Study: What Brain Scans Reveal About Learning Math

When you're solving a challenging math problem, you know your brain is working hard. But what, exactly, is going on in there? Despite decades of research into math teaching and learning, there is still much to learn about how specific brain functions are tied to math skills.

A new University of Virginia study aims to unlock that knowledge. Funded by a $3 million grant from the National Institute of Child Health & Human Development, the five-year study will examine brain data of elementary-age students to explore how memory systems support math learning.

Tanya Evans, who joined UVA's School of Education and Human Development faculty in 2018, will lead the study in collaboration with Ian Lyons at Georgetown University. In the relatively new, interdisciplinary field of educational neuroscience, Evans studies brain data to understand the fundamental building blocks of how children learn.

"Some of our previous work points to behavioral evidence for memory systems supporting math skills, so this was a way to extend that into the brain domain and understand the mechanism by which that occurs," she said.

Why study math skills in particular? Despite an abundance of research into how memory affects important early learning skills like language and reading, Evans said, the fundamental memory systems that underpin math learning are poorly understood.

Evans is part of the integrated Translational Research Health Institute of Virginia, or iTHRIV, a multi-institutional collaboration that facilitates health-related research across Virginia. The organization, where Evans holds a position as a scholar, focuses on connecting researchers with the resources they need to serve the needs of the commonwealth through interdisciplinary, team-based research. This work is also supported through the Supporting Transformative Autism Research initiative at UVA. Evans' mentors as an iTHRIV scholar are Kevin Pelphrey, Harrison-Wood Jefferson Scholars Foundation Professor of Neurology, and Steve Boker, a professor of quantitative psychology, both of UVA.

"UVA is extremely collaborative," Evans said. "The field I work in is incredibly interdisciplinary, so it's important to have a supportive environment that lends itself to that collaboration and opens lines across schools. It's quite easy for administration and bureaucracy to get in the way of collaborative science, but UVA does a great job of breaking down those boundaries."

The study will focus on two key memory systems: declarative memory, or remembering facts, data and events; and procedural memory, a type of long-term memory related to performing tasks or skills, like riding a bike or tying your shoes.

Researchers plan to gather brain data by scanning children's brains with magnetic resonance imaging machines, or MRIs, while the children complete arithmetic tasks and declarative and procedural memory tasks.

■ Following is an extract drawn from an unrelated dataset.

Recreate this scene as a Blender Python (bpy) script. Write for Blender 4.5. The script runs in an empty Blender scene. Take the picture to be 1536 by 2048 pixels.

The longitudinal study will enroll two groups of children in first through fifth grades. Both groups will participate in two rounds of MRI scans over two years, so that researchers can track how their brains change over time. "We find that kids do better than adults with MRIs in general because they're used to playing in small places," Evans said. "For them, it's like a game."

By looking for similarities in brain activity when children complete memory tasks and math tasks, researchers hope to establish a link between memory and math. Ultimately, by revealing neurological links between specific memory systems and important math skills, the results could help adults better teach math - for children with and without learning difficulties.

"If we find that certain parts of these memory skills are really important for certain parts of math learning, we can use that to potentially design interventions that use these skills to bolster math learning," she explained.

But Evans has bigger ideas for how brain data can eventually help researchers, teachers and caregivers understand how best to help children thrive in school. She hopes that studies like this one could be applied to numerous other types of learning.

"Big picture, I'm interested in school readiness skills," Evans said. Readiness skills include not only math and reading, but also socio-emotional skills like listening and cooperating with others, which are equally important in the classroom.

With growing opportunities for interdisciplinary research provided by programs like iTHRIV, she is likely to continue this type of research in the future. "It's been incredible to interact with other scholars, to have the opportunity to gain mentors more broadly across Grounds, and to just learn a lot about team science," she said.

"Tanya definitely is somebody who epitomizes the team science aspect, which is one of the cornerstones for our program - team science and data science," said Jennifer Kirkham, iTHRIV Scholars program manager. "She's an exceptional role model for folks on incorporating team science and working across disciplines in projects."